Friday, January 11, 2008

Stay out as late as you want.

Lastnight K said stay out as late as you want but I suspect that he didn't really mean it. He has barely spoken to me today, he has been hiding out upstairs all day. He did ask me if I had fun several times, but his tone was not sarcastic. In answer to the question I replied yes!
I was barely rested a few hours when I woke to get the crew off to school but I made a great effort to be cheery and bright in homage to the God of the bar that blessed me with no hangover.

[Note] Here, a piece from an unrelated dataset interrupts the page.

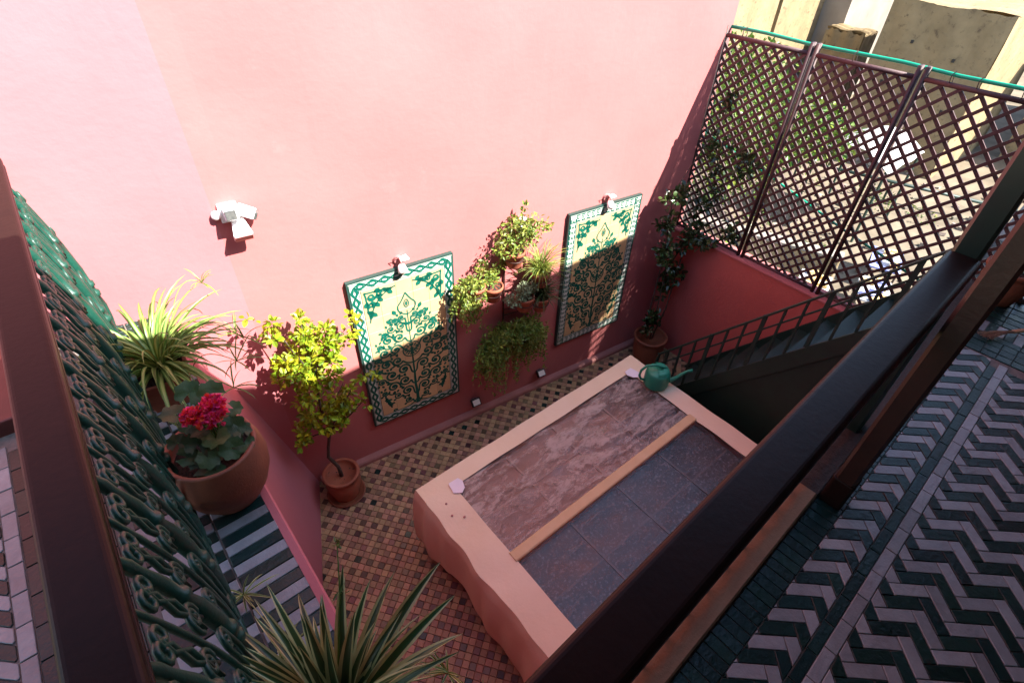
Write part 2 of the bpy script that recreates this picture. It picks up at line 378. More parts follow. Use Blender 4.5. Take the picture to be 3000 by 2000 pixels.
sk.sweep(prof, BW(-.40, ZF), BW(3.38, ZF), BN, ZU)
sk.build('skirting', SKIRT, bw)
C = BW(-.475, 0)
Pn = Vector((-.211, 3.22, 0)); Ud = (Pn - C).normalized(); Un = Vector((-Ud.y, Ud.x, 0))
if Un.y < 0: Un = -Un
uw = thing('angled_wall', C + ZU * ZF, 'sunlit pink wall bending away left of the white floodlight', 'wall')
wallgrid(C + Ud * 4.2, C, -8, 3.2, .3, Un, PINK, '', '', 8).build('wall_face', PINKU, uw)

# ---- wall below the planted ledge (leans out towards its foot)
lw = thing('ledge_wall', (.06, 2, ZF), 'shaded pink wall dropping from the striped ledge to the courtyard floor', 'wall')
def ipl(pts, t):
    for (t0, p0), (t1, p1) in zip(pts, pts[1:]):
        if t <= t1: k = (t - t0) / (t1 - t0); return Vector(p0).lerp(Vector(p1), k)
    return Vector(pts[-1][1])
top = [(0, (.068, .2, -.02)), (.5, (.066, 1.8, -.02)), (1, (.062, 3.4, -.02))]
bot = [(0, (.07, .2, ZF)), (.45, (.075, 1.6, ZF)), (.57, (.085, 2.02, ZF)), (.72, (.285, 2.49, ZF)), (.9, (.53, 3.07, ZF)), (1, (.6, 3.3, ZF))]
mbw = MB().grid(lambda i, j: ipl(bot, i).lerp(ipl(top, i), j ** .9), 40, 20)
mbw.build('wall_face', PINKU, lw, smooth=True)
cap = MB().sweep([(-.02, -.03), (.012, -.03), (.016, -.012), (.008, 0.002), (-.02, .002)], (.066, .2, 0), (.062, 3.4, 0), Vector((1, 0, 0)), ZU)
cap.build('rim', PINKU, lw)

# ---- courtyard floor
cf = struct(MB().poly([(-.2, .1, ZF - .006), (4.5, .1, ZF - .006), (4.5, 3.2, ZF - .006), (-.2, 3.2, ZF - .006)]).build('courtyard_floor', COTTOG))
items = []; rng = random.Random(11)
a_ = .0487; ang = R(36.5)
ca, sa = math.cos(ang), math.sin(ang)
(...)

L asked where I went lastnight and I told her leaving out the actual name of the bar as she is familiar with what type of establishment it is as it is relatively close to our house and we have discussed it at length. No hangover aside I was still dog tired and this became more evident as the day progressed. I tried several times to catch some ZZzz's but it was not to be. For some odd reason I neglected to eat both breakfast and lunch. When I realized this I immediately went to the fridge and got my dinner from lastnight that was completely uneaten. I wasn't particularly hungry but I was prompted to eat by the fact that the last time I went without both food and sleep I nearly lost leave of my senses, and as I don't desire to leave this plane of reality quite so in depth at any time now or in the future I resolved to force myself to eat. Usually eating is not a problem for me as I love food.
I also anticipate a deficit of rest this evening as I am very anxious about Lil B's visit with her father.
The one really beautiful thing about depriving myself of both food and sleep is that my senses become heightened and it is way better than any drug I know of. Or I assume it is as there are many drugs that I have not tried. When I was waiting for Lindy to get out of school I stared at one of the big Palms trees and watched the Palms sway in the breeze. I was listening to music and their motion seemed to be choreographed to the song. At that moment I thought my life is good. Then of course I started getting philosophical with myself and pondered things needlessly such as my life with K ands when I think about this I do not think in terms of how it would be without him now. I think of how it would be if when I tried to make my great escape he did not follow me. I decided that although my life would be more interesting, maybe more colorful, it may or may not be any better than it is at this moment. There are reasons I chose Kelly, some of them very sound. Mainly I was afraid of who I really was and I could see my candle burning out very quickly. I wanted to escape myself and in him I did that very well for a very long time. He was very willing to control and direct me.
He is who he always has been and I am an ever evolving changing thing. He truly must love the essence of that which is me, he seems to love me no more or no less than at any time. He is tolerating my ME show quite well it is running simultaneously right alongside his own.